Consider the size and how you intend to use your storage shed before you buy one. Measure and sketch out the space and items you expect to put in the shed. Keep some wiggle room for unexpected items.


If you live in a neighborhood with an HOA, contact them before the design stage of your shed. They will likely have restrictions and requirements such as size, color, shingles, and delivery times. Some HOAs don’t allow sheds at all. Ask before you buy.


A building permit may be necessary depending on the size of the unit. As long as the shed is 200 square feet or less, most cities do not require it. You do need to pay special attention to set-backs. Contact your municipality for permit and set-back requirements.


A 10 x 40 shed can store recreational vehicles. A 10 x 20 can store a riding lawn mower, trimmers, chainsaws, and other power equipment. Medium garden sheds range in size up to an 8 x 10 and can accommodate a riding mower while still leaving room for trash cans and other supplies. A 10 x 10 can hold a month’s worth of hay for a couple of horses as well as some shelving, supplements, and tools. The average shed size is 10 x 14 or 10 x 12.


If the shed will be used as a workshop, then you probably want to include electricity. You will need a building permit in this case. Only hire a ROC-licensed contractor to install the electric.

Foundation & Flooring

Though a foundation is not required, you will need level ground. Many people grade the earth and pack it with pebbles. Make sure the flooring of the unit has treated lumber for any parts that do touch the ground. “The treatment should be rated for ground contact and resistant to mold, mildew, and termites.
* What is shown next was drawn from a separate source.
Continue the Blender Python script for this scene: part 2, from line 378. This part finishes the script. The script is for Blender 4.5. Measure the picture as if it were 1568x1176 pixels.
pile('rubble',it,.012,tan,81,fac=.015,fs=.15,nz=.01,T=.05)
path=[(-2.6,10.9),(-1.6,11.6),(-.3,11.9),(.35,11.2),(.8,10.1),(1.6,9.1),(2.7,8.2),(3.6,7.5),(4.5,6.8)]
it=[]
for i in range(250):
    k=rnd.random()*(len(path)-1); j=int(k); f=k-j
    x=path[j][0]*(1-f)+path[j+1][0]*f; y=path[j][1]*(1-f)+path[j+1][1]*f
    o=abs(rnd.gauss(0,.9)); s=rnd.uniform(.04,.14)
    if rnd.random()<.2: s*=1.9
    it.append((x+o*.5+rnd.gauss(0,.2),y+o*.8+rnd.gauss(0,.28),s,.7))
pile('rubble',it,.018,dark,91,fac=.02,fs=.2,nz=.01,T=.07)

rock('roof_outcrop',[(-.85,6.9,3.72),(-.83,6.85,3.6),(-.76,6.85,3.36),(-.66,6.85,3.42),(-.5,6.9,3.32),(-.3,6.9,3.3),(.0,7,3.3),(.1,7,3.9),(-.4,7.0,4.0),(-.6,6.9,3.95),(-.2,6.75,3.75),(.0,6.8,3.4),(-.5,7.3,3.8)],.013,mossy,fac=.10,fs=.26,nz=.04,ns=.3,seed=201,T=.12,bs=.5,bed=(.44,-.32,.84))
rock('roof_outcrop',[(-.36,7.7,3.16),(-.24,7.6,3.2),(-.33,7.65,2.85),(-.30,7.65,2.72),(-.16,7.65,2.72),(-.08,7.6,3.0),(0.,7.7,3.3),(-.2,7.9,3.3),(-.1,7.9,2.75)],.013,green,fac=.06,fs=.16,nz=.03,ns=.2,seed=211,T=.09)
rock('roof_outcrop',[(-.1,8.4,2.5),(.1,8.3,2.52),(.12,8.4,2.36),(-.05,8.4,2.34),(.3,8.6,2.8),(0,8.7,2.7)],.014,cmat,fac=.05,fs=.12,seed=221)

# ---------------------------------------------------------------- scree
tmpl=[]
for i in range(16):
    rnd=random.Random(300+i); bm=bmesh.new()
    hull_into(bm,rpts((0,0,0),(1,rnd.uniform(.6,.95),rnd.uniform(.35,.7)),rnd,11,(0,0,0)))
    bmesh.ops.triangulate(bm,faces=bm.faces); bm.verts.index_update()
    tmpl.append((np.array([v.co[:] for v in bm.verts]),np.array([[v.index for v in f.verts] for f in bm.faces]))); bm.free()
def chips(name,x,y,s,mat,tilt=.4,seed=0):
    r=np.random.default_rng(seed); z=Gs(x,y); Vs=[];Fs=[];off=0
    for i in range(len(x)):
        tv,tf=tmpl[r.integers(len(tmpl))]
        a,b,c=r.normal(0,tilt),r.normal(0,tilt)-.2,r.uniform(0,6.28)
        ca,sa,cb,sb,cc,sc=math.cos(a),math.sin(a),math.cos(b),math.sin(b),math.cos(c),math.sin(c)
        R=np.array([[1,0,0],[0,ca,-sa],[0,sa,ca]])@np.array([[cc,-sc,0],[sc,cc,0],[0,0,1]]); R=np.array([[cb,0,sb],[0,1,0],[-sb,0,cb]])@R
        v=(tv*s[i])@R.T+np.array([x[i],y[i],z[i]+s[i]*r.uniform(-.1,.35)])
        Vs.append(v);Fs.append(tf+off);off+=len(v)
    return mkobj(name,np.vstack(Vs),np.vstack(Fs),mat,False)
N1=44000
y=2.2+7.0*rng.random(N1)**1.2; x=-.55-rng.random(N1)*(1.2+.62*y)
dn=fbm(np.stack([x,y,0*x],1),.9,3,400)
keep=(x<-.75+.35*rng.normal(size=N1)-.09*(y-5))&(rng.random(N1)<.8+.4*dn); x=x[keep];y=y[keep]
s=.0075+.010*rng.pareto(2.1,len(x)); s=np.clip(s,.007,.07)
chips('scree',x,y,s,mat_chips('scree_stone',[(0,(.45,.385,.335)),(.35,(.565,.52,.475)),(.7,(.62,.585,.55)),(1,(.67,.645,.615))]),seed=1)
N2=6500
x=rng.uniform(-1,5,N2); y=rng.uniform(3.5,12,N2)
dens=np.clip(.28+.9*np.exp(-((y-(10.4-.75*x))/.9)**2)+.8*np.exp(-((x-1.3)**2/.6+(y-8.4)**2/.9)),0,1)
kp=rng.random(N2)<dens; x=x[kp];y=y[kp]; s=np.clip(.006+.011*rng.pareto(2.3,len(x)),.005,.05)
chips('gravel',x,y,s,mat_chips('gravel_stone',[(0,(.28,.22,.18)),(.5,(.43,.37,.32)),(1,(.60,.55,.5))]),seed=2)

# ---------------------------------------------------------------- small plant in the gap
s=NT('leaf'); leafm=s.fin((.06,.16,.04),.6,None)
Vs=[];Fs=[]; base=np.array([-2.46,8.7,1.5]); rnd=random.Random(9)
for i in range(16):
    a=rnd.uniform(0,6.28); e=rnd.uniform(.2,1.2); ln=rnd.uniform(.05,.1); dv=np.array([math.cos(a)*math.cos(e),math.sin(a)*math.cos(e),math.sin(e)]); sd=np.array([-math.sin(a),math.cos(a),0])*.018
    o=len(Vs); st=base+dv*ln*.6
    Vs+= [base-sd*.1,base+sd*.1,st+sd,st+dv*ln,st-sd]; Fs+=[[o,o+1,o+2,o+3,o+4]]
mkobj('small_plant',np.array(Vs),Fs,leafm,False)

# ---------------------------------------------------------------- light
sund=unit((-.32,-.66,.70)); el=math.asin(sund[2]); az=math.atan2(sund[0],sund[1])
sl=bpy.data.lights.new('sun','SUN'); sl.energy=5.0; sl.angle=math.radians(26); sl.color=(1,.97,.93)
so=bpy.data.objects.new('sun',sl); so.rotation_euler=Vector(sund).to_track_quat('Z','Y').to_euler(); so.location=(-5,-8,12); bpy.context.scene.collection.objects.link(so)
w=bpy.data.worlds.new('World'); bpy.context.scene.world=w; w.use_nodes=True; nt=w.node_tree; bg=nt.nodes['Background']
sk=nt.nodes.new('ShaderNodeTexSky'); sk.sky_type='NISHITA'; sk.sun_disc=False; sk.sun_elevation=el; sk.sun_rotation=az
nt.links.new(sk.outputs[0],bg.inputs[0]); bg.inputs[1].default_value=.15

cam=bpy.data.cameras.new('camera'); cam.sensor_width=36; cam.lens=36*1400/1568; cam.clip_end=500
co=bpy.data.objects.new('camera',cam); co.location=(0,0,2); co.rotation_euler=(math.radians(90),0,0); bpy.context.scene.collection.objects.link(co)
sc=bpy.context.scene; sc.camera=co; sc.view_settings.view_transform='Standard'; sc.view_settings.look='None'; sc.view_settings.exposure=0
Painting is not the same as treatment,” said Oxley.

The subfloor (the material you walk on) should be at least three-quarters inch thick and the joints tongue and groove. This increases the strength of the floor.


Make sure light is not streaming through the cracks. That can indicate poor workmanship, affect the long-term performance on the unit, and damage the contents inside. Look for a product that holds up well against the sun and comes with a long-term warranty. Some go as long as 50 years!


Look for a shed with a higher-grade door such as Laminated Strand Lumber. It will last longer than traditional tension hardware. If the door has glass, make sure it is tempered.

For security, use a door that includes a deadbolt. Depending on the value of the items inside, you may want to install a security system.


A critical component of the roof construction is the underlayment. This is a barrier material installed under the shingles and provides extra protection for extreme weather conditions.


Depending on the access to your yard, the shed may be built directly onsite or placed in the yard with a crane.

Organization Matters

A shed can quickly become a black hole if it’s not kept organized. Install lightweight, heavy-duty shelves, hooks and racks to keep your shed organized. Label drawers and cabinets and organize accordingly.

The Arizona Sun & Heat

If you are concerned about the heat damaging the items inside, consider adding active solar venting. This system keeps the air moving through the unit at the same temperature as the outside. A good rule of thumb is if you would not put it in your garage, don’t put it in the shed.


According to Oxley, often companies will list a special price to attract potential customers. Be sure to go over the details. Are paint, shingles, flooring, assembly, delivery and set up included? Read the fine print and ask the sales representative if there anything else you need to add to the price to receive a ready-to-use shed. The average price she sees for an 8 x 10 unit is $2,500 – $3,000 finished and delivered.

Exterior Storage Alternatives

If a shed is not an option and you need additional storage, consider a deck box storage bench or cabinet. There are storage benches that can hold up 70 gallons of contents. Deck boxes can go as high as 99 gallons. Some storage boxes are designed to also function as a small table. You can create a seating area with a bench or two and table while your outdoor gear is neatly tucked away. These options come in wood, resin, metal, and plastic and can be found in a variety of colors to blend with your outdoor décor.